On February 1, American Electric Power (AEP) began commercial operation of its 580-MW combined cycle generating unit in Dresden, Ohio, ending a saga that began over 10 years earlier.

The Dresden plant was originally launched by Dresden Energy LLC, a subsidiary of Dominion. Dominion started construction on the plant in 2001, expecting to start operations in late 2003. However, bad weather and labor disputes during the 2002–2003 winter began a series of delays that pushed the completion date back again and again. In February 2003, one of the main contractors abruptly removed its equipment and personnel from the site, apparently because of a breakdown in contract negotiations with Dominion.

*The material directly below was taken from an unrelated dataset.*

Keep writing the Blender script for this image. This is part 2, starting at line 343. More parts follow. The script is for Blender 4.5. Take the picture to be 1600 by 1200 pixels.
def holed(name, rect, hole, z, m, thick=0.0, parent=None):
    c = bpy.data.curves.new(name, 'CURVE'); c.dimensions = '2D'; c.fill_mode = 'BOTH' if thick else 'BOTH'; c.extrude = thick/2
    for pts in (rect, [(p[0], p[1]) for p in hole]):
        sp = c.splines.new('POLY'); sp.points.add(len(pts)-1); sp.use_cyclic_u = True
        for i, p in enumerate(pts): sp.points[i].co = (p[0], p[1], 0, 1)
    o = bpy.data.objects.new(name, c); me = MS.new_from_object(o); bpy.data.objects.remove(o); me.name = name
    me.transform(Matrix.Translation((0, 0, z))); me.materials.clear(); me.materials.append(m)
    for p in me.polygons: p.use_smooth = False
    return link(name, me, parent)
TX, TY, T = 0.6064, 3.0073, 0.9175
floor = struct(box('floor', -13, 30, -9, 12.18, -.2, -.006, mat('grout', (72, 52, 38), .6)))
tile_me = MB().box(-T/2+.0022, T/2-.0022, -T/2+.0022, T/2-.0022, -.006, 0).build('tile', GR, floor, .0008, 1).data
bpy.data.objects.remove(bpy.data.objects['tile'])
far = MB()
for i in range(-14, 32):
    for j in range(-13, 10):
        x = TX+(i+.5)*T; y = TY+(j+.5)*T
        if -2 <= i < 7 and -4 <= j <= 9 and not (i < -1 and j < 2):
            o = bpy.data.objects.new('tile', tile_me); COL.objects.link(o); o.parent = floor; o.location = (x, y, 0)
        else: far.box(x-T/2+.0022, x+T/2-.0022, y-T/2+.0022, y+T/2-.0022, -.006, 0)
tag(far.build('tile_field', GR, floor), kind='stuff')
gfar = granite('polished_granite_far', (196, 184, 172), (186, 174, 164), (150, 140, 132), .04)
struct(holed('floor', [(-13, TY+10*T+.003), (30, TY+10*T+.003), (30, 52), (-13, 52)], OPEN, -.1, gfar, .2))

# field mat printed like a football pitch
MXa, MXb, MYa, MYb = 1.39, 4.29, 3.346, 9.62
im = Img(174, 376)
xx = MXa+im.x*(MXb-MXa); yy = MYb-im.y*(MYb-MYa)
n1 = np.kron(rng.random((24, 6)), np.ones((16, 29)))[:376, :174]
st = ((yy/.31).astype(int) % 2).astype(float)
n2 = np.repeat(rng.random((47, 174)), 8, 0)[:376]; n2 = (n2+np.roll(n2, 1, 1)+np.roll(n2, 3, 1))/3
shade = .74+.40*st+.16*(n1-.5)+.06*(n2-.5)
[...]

Dominion had planned to use water from the adjacent Muskingum River for cooling, which required dredging a 150- x 1,000-foot channel for the intake. But in July 2003, after Dominion applied for a dredging permit, the U.S. Army Corps of Engineers (COE) put the brakes on the plan, requesting additional information and an explanation for why alternative options were not considered. These would have included tapping into a nearby well field or accessing deeper pools downstream from the power plant. Among other objections, some local residents were concerned that dredging would endanger the local mussel population. In September, the COE again put off making a decision. That delay led Dominion to lay off almost all the remaining workers in December, bringing the project to a standstill.

Changing Economics

The county had originally given the plant a 10-year tax abatement that would run out in 2013. In exchange, Dominion had committed to donating $4 million a year to local school and community college districts. But the repeated delays began sucking the value out of that abatement.

The project sat idle for several years, even though the major equipment necessary for completion had been procured and placed on site. Though the COE finally granted the dredging permit, by 2006, the price of natural gas had more than doubled since late 2001, greatly changing the economics of the project. In mid-2007, after a review of its asset portfolio, Dominion decided to sell the unfinished plant to AEP for approximately $85 million. At the time, AEP expected the plant to be operational in 2009 or 2010. But again, those estimates proved too optimistic.

Internal cash flow issues prevented AEP from immediately ramping up construction. The price of natural gas jumped again in 2008, further complicating the planning. Then, when the recession began later that year, demand for electricity fell and there was insufficient need for the new capacity. Meanwhile, the half-completed plant inched along with a skeleton crew.

Not until January 2011 did AEP feel the time was right to finally complete the plant. That month, it accelerated construction and hired 300 workers to wrap things up. The river was dredged for the intake, using the permit Dominion had obtained but never used. Construction was complete in late 2011, and testing and inspections were wrapped up in January. On February 1, AEP finally commenced commercial operations.

A Bright Future

AEP officials were clearly happy to see the plant at last coming online. "This is another step in the transformation of AEP’s generating fleet as we continue to diversify our fuel mix to improve our environmental footprint and provide economical electricity for our customers," said Nicholas K. Akins, AEP’s president and chief executive officer. "Natural gas will become an increasing part of AEP’s generating portfolio in the coming decades as a result of the development of shale gas reserves and new environmental regulations."

1. AEP’s 580-MW combined cycle plant in Dresden, Ohio, went online February 1. Courtesy: AEP

The Dresden plant comprises two General Electric (GE) 7FA gas turbines feeding two Vogt-NEM (now NEM USA) heat recovery steam generators and a single GE D11 steam turbine. The turbines are equipped with dry low-NOx combustors to control NOx formation and selective catalytic reduction systems to provide additional NOx reduction.

The plant provides 25 permanent jobs for the surrounding area. It will supply electricity to AEP’s Appalachian Power customers in West Virginia, Virginia, and Tennessee, and is expected to save ratepayers about $5 million a year by reducing the need for purchased power during periods of peak demand. AEP’s total costs for the plant were approximately $366 million.

AEP currently operates 39 GW of generating capacity in the U.S., with natural gas accounting for 24% of that. The Dresden plant figures to be an important element in AEP’s portfolio, as the company has announced plans to close a number of coal-fired plants over the next few years.